Drei Erfolgskriterien
Für den Erfolg einer Crowdfunding-Plattform ortet der Innovationsexperte drei wesentliche Punkte, die funktionieren müssten. Erstens sollte die angestrebte Problemlösung durch das Projekt letztlich auch dem Investor nützen. Zweitens sollten die Person, die dahintersteht, und ihre Motive überzeugen. "Wenn die Person authentisch ist und das aus einer Überzeugung heraus macht, dann ist die Wahrscheinlichkeit, dass es funktioniert relativ hoch", so Willfort. Drittens sollte eine Aussicht auf die Vermehrung des investierten Geldes möglich sein, sofern es sich nicht um eine reine Spendenplattform handelt.,
Enormes Wachstum
Der Trend weg vom klassischen Bankkredit hin zur Schwarmfinanzierung scheint unaufhaltsam. So hat das US-Wirtschaftsmagazin Forbes von Schätzungen berichtet, wonach das weltweite Marktvolumen durch sämtliche Arten des Crowdfunding auf bis zu 500 Mrd. Dollar (380 Mrd. Euro) pro Jahr anwachsen könnte. Zum Vergleich: 2011 waren es ca. 1,5 Mrd. Dollar.

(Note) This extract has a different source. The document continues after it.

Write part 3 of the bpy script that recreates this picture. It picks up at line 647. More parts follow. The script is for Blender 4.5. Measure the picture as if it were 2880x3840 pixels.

"Heuer ist die Prognose mit knapp 500 Plattformen, dass wir weltweit bei 2,8 Mrd. Dollar liegen werden. Die Anzahl der Plattformen wächst im Moment überproportional, fast täglich kommt eine neue dazu", erklärt der Experte unter dem Hinweis darauf, dass bereits ein gewisser Bereinigungsprozess zu bemerken sei, der dieses enorme Wachstum an Portalen natürlich wieder einbremsen werde. Die Zukunft gehört jedenfalls dem Crowdfunding, ist Willfort überzeugt: "Ich glaube, dass Crowdfunding eine Art Game Changer werden wird, da wird noch einiges passieren."